Data provided.
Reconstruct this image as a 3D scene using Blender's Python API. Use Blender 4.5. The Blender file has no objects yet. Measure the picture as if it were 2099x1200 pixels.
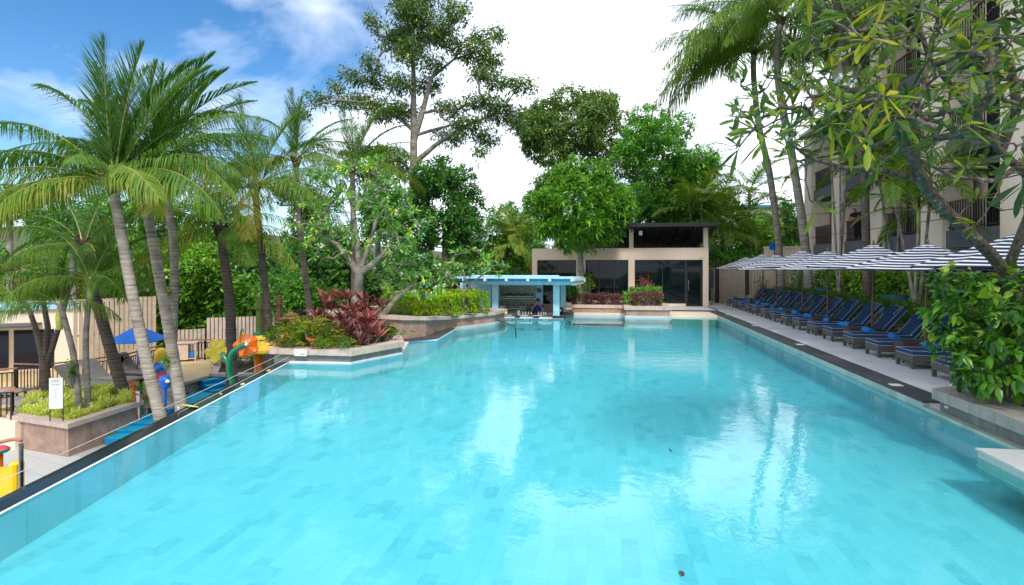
import bpy, math, random
import numpy as np
from mathutils import Vector, Matrix
PI = math.pi
R = math.radians
random.seed(7)
rng = np.random.default_rng(11)
scene = bpy.context.scene
col = scene.collection

# ------------------------------------------------------------------ camera
F = 1150.0; CX = 1049.5; HY = 548.0; HC = 2.15
A = math.atan(190.5 / F)
FW = np.array([-math.sin(A), math.cos(A), 0.0]); RT = np.array([math.cos(A), math.sin(A), 0.0])
cam_d = bpy.data.cameras.new('camera'); cam = bpy.data.objects.new('camera', cam_d); col.objects.link(cam)
cam.location = (0, 0, HC); cam.rotation_euler = (PI / 2, 0, A)
cam_d.sensor_width = 36; cam_d.lens = 36 * F / 2099.0; cam_d.shift_y = -(600 - HY) / 2099.0
cam_d.clip_end = 2000; cam_d.clip_start = 0.05
scene.camera = cam

def P(px, py, d):
    """point seen at photo pixel (px, py) at distance d along the view axis"""
    v = FW * d + RT * ((px - CX) / F * d); v[2] = HC - (py - HY) / F * d
    return v
def G(px, py, z):
    """point at photo pixel on the level z"""
    return P(px, py, F * (HC - z) / (py - HY))
def XatY(px, Y):
    k = (px - CX) / F
    return Y * (k * math.cos(A) - math.sin(A)) / (math.cos(A) + k * math.sin(A))
def dep(x, y): return -math.sin(A) * x + math.cos(A) * y
def zat(py, x, y): return HC - (py - HY) / F * dep(x, y)

# ------------------------------------------------------------------ object helpers
WL = {}
def tag(o, label=None, cat=None, group=None, kind=None):
    if label: o['label'] = label
    if cat: o['category'] = cat
    if group: o['group'] = group
    if kind: o['kind'] = kind
    return o
def thing(name, label, cat, loc=(0, 0, 0), rotz=0, group=None):
    o = bpy.data.objects.new(name, None); col.objects.link(o)
    o.empty_display_size = 0.1
    o.location = loc; o.rotation_euler = (0, 0, rotz); WL[o.name] = np.array(loc, float)
    return tag(o, label, cat, group)
def children(o): return [c for c in bpy.data.objects if c.parent == o]
def copy_tree(o, parent=None):
    c = o.copy(); col.objects.link(c); c.parent = parent
    for ch in KIDS.get(o.name, ()): copy_tree2(ch, c)
    return c
def copy_tree2(o, parent):
    c = o.copy(); col.objects.link(c); c.parent = parent
    for ch in KIDS.get(o.name, ()): copy_tree2(ch, c)
KIDS = {}
def link(name, me, parent=None):
    o = bpy.data.objects.new(name, me); col.objects.link(o)
    if parent is not None:
        o.parent = parent; KIDS.setdefault(parent.name, []).append(o)
    return o

class MB:
    """collects shapes, links them as ONE mesh object"""
    def __init__(s): s.v = []; s.f = []; s.m = []; s.n = 0
    def add(s, vs, fs, mi=0):
        s.v.extend([tuple(map(float, p)) for p in vs]); s.f.extend([tuple(i + s.n for i in f) for f in fs])
        s.m.extend([mi] * len(fs)); s.n += len(vs); return s
    def box(s, a, b, mi=0, bev=0):
        x0, y0, z0 = a; x1, y1, z1 = b
        if x1 < x0: x0, x1 = x1, x0
        if y1 < y0: y0, y1 = y1, y0
        if z1 < z0: z0, z1 = z1, z0
        if bev <= 0:
            vs = [(x0,y0,z0),(x1,y0,z0),(x1,y1,z0),(x0,y1,z0),(x0,y0,z1),(x1,y0,z1),(x1,y1,z1),(x0,y1,z1)]
            return s.add(vs, [(3,2,1,0),(4,5,6,7),(0,1,5,4),(1,2,6,5),(2,3,7,6),(3,0,4,7)], mi)
        b_ = min(bev, (x1-x0)/2.01, (y1-y0)/2.01, (z1-z0)/2.01)
        def ring(i, z): return [(x0+i,y0,z),(x1-i,y0,z),(x1,y0+i,z),(x1,y1-i,z),(x1-i,y1,z),(x0+i,y1,z),(x0,y1-i,z),(x0,y0+i,z)]
        def ins(i, z): return [(x0+i+b_*.3,y0+b_,z),(x1-i-b_*.3,y0+b_,z),(x1-b_,y0+i+b_*.3,z),(x1-b_,y1-i-b_*.3,z),(x1-i-b_*.3,y1-b_,z),(x0+i+b_*.3,y1-b_,z),(x0+b_,y1-i-b_*.3,z),(x0+b_,y0+i+b_*.3,z)]
        vs = ins(b_, z0) + ring(b_, z0+b_) + ring(b_, z1-b_) + ins(b_, z1)
        fs = [tuple(range(7,-1,-1)), tuple(range(24,32))]
        for k in range(3):
            for i in range(8): fs.append((k*8+i, k*8+(i+1)%8, (k+1)*8+(i+1)%8, (k+1)*8+i))
        return s.add(vs, fs, mi)
    def prism(s, poly, z0, z1, mi=0):
        """upright prism from a counter-clockwise outline"""
        n = len(poly)
        ar = sum(poly[i][0]*poly[(i+1)%n][1]-poly[(i+1)%n][0]*poly[i][1] for i in range(n))
        if ar < 0: poly = poly[::-1]
        vs = [(p[0],p[1],z0) for p in poly] + [(p[0],p[1],z1) for p in poly]
        fs = [tuple(range(n-1,-1,-1)), tuple(range(n,2*n))] + [(i,(i+1)%n,n+(i+1)%n,n+i) for i in range(n)]
        return s.add(vs, fs, mi)
    def hull(s, q0, q1, mi=0):
        """solid between two matching rings of points"""
        n = len(q0); vs = list(q0) + list(q1)
        fs = [tuple(range(n-1,-1,-1)), tuple(range(n,2*n))] + [(i,(i+1)%n,n+(i+1)%n,n+i) for i in range(n)]
        return s.add(vs, fs, mi)
    def bar(s, p, q, w, h=None, up=(0,0,1), mi=0):
        p = np.array(p, float); q = np.array(q, float); h = h or w
        t = q-p; t /= np.linalg.norm(t)+1e-9; up = np.array(up, float)
        if abs(t@up) > .98: up = np.array([1.0,0,0])
        a = np.cross(t, up); a /= np.linalg.norm(a); b = np.cross(a, t)
        o = [(-1,-1),(1,-1),(1,1),(-1,1)]
        q0 = [p+a*w/2*i+b*h/2*j for i,j in o]; q1 = [q+a*w/2*i+b*h/2*j for i,j in o]
        return s.hull(q0, q1, mi)
    def tube(s, pts, rs, n=8, mi=0, caps=True):
        pts = [np.array(p, float) for p in pts]
        if not hasattr(rs, '__len__'): rs = [rs]*len(pts)
        ref = np.array([0.31,0.17,0.93]); vs = []; prev = None
        for i,p in enumerate(pts):
            t = pts[min(i+1,len(pts)-1)]-pts[max(i-1,0)]; t /= np.linalg.norm(t)+1e-9
            if prev is None:
                a = np.cross(t, ref if abs(t@ref)<.97 else np.array([1.0,0,0]))
            else: a = prev-t*(prev@t)
            a /= np.linalg.norm(a)+1e-9; prev = a; b = np.cross(t,a)
            for k in range(n):
                w = 2*PI*k/n; vs.append(p+(a*math.cos(w)+b*math.sin(w))*rs[i])
        fs = []
        for i in range(len(pts)-1):
            for k in range(n): fs.append((i*n+k, i*n+(k+1)%n, (i+1)*n+(k+1)%n, (i+1)*n+k))
        if caps: fs += [tuple(range(n-1,-1,-1)), tuple(range((len(pts)-1)*n, len(pts)*n))]
        return s.add(vs, fs, mi)
    def lathe(s, prof, c=(0,0,0), n=16, mi=0):
        vs = []; fs = []
        for r,z in prof:
            for k in range(n):
                w = 2*PI*k/n; vs.append((c[0]+r*math.cos(w), c[1]+r*math.sin(w), c[2]+z))
        for i in range(len(prof)-1):
            for k in range(n): fs.append((i*n+k, i*n+(k+1)%n, (i+1)*n+(k+1)%n, (i+1)*n+k))
        fs += [tuple(range(n-1,-1,-1)), tuple(range((len(prof)-1)*n, len(prof)*n))]
        return s.add(vs, fs, mi)
    def ball(s, c, r, n=12, mi=0):
        if not hasattr(r,'__len__'): r = (r,r,r)
        vs = []; fs = []; m = n//2
        for i in range(1,m):
            th = PI*i/m
            for k in range(n):
                w = 2*PI*k/n; vs.append((c[0]+r[0]*math.sin(th)*math.cos(w), c[1]+r[1]*math.sin(th)*math.sin(w), c[2]+r[2]*math.cos(th)))
        vs += [(c[0],c[1],c[2]+r[2]), (c[0],c[1],c[2]-r[2])]
        for i in range(m-2):
            for k in range(n): fs.append((i*n+k, (i+1)*n+k, (i+1)*n+(k+1)%n, i*n+(k+1)%n))
        t = (m-1)*n
        for k in range(n): fs.append((t, k, (k+1)%n)); fs.append((t+1, (m-2)*n+(k+1)%n, (m-2)*n+k))
        return s.add(vs, fs, mi)
    def build(s, name, mats, parent=None, world=False, smooth=False):
        me = bpy.data.meshes.new(name)
        v = np.array(s.v, float)
        if world and parent is not None: v = v - WL[parent.name]
        me.from_pydata([tuple(p) for p in v], [], s.f)
        if not isinstance(mats, (list,tuple)): mats = [mats]
        for m in mats: me.materials.append(m)
        if len(mats) > 1: me.polygons.foreach_set('material_index', s.m)
        if smooth:
            me.polygons.foreach_set('use_smooth', [True]*len(me.polygons))
            if smooth != 'all' and hasattr(me, 'set_sharp_from_angle'): me.set_sharp_from_angle(angle=R(40))
        me.update()
        o = link(name, me, parent)
        if parent is not None: WL[o.name] = WL[parent.name] if parent.name in WL else np.zeros(3)
        return o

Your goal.
Reproduce the material above from its first line through the line containing "def zat(py, x, y): return", both ends included, and skip every picture.

Response for this exercise.
Reconstruct this image as a 3D scene using Blender's Python API. Use Blender 4.5. The Blender file has no objects yet. Measure the picture as if it were 2099x1200 pixels.
import bpy, math, random
import numpy as np
from mathutils import Vector, Matrix
PI = math.pi
R = math.radians
random.seed(7)
rng = np.random.default_rng(11)
scene = bpy.context.scene
col = scene.collection

# ------------------------------------------------------------------ camera
F = 1150.0; CX = 1049.5; HY = 548.0; HC = 2.15
A = math.atan(190.5 / F)
FW = np.array([-math.sin(A), math.cos(A), 0.0]); RT = np.array([math.cos(A), math.sin(A), 0.0])
cam_d = bpy.data.cameras.new('camera'); cam = bpy.data.objects.new('camera', cam_d); col.objects.link(cam)
cam.location = (0, 0, HC); cam.rotation_euler = (PI / 2, 0, A)
cam_d.sensor_width = 36; cam_d.lens = 36 * F / 2099.0; cam_d.shift_y = -(600 - HY) / 2099.0
cam_d.clip_end = 2000; cam_d.clip_start = 0.05
scene.camera = cam

def P(px, py, d):
    """point seen at photo pixel (px, py) at distance d along the view axis"""
    v = FW * d + RT * ((px - CX) / F * d); v[2] = HC - (py - HY) / F * d
    return v
def G(px, py, z):
    """point at photo pixel on the level z"""
    return P(px, py, F * (HC - z) / (py - HY))
def XatY(px, Y):
    k = (px - CX) / F
    return Y * (k * math.cos(A) - math.sin(A)) / (math.cos(A) + k * math.sin(A))
def dep(x, y): return -math.sin(A) * x + math.cos(A) * y
def zat(py, x, y): return HC - (py - HY) / F * dep(x, y)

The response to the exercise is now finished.